My heart joins the multitudes in brokenness over the cataclysmic devastation from the earthquake in Haiti.
As I sat in our home two nights ago looking at pictures of Haitians in agony, bodies of loved ones lining the streets, piles of rubble, and severe injuries still untreated, I could hardly breathe. To taste even for a moment the suffering that instantaneously overtook this already impoverished nation leaves me shuddering in pain, feeling completely powerless, frantically grasping for some way to help, and crying out to God for mercy.
God, why would you allow this?
I am torn apart, struggling to understand how God can redeem this kind of catastrophic suffering, how he can possibly take this evil of epic proportions and use it for good?
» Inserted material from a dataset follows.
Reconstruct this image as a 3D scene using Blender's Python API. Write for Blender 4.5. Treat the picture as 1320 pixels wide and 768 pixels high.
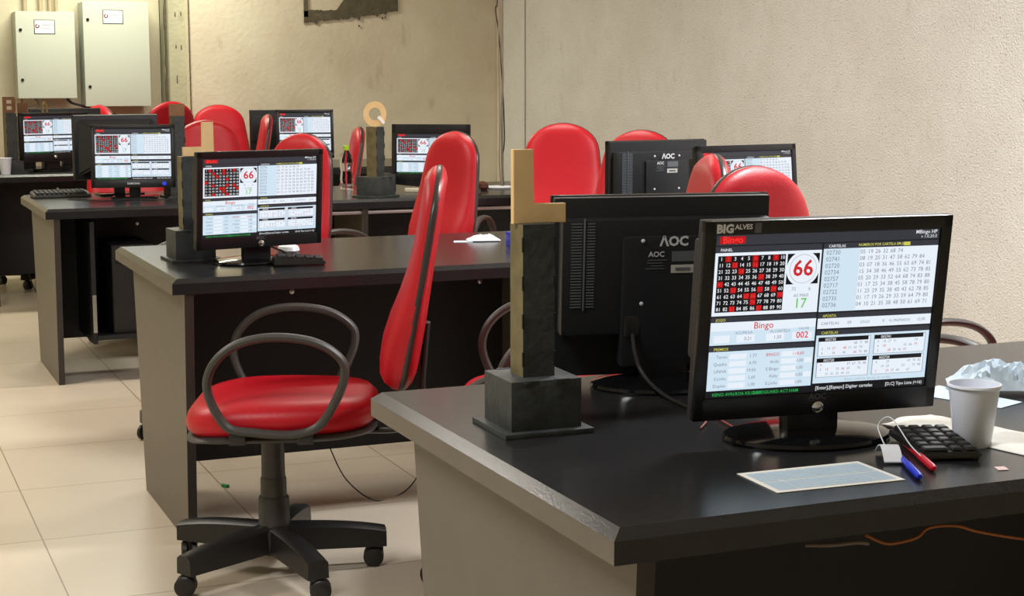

…Then I read stories of Haitians singing hymns to God in the town square, crying out to the Lord in praise and worship with surrendered hearts. I see people all over the world uniting in compassion to meet the needs of a desperate nation. I see Americans entrenched in a culture of entitlement newly grateful for all they have. I see hardened hearts calling upon God in prayer. I see creativity, gifts and talents being used to make a difference. I see small glimpses of good.
More than anything, I am convicted that there needs to be praise on my lips, compassion in my heart, increased gratitude for all I have. May it cause me to fall on my knees in submissive prayer and challenge me to use my gifts to make a difference.
My finite mind cannot begin to comprehend this tragedy, Father, please show me what I can do!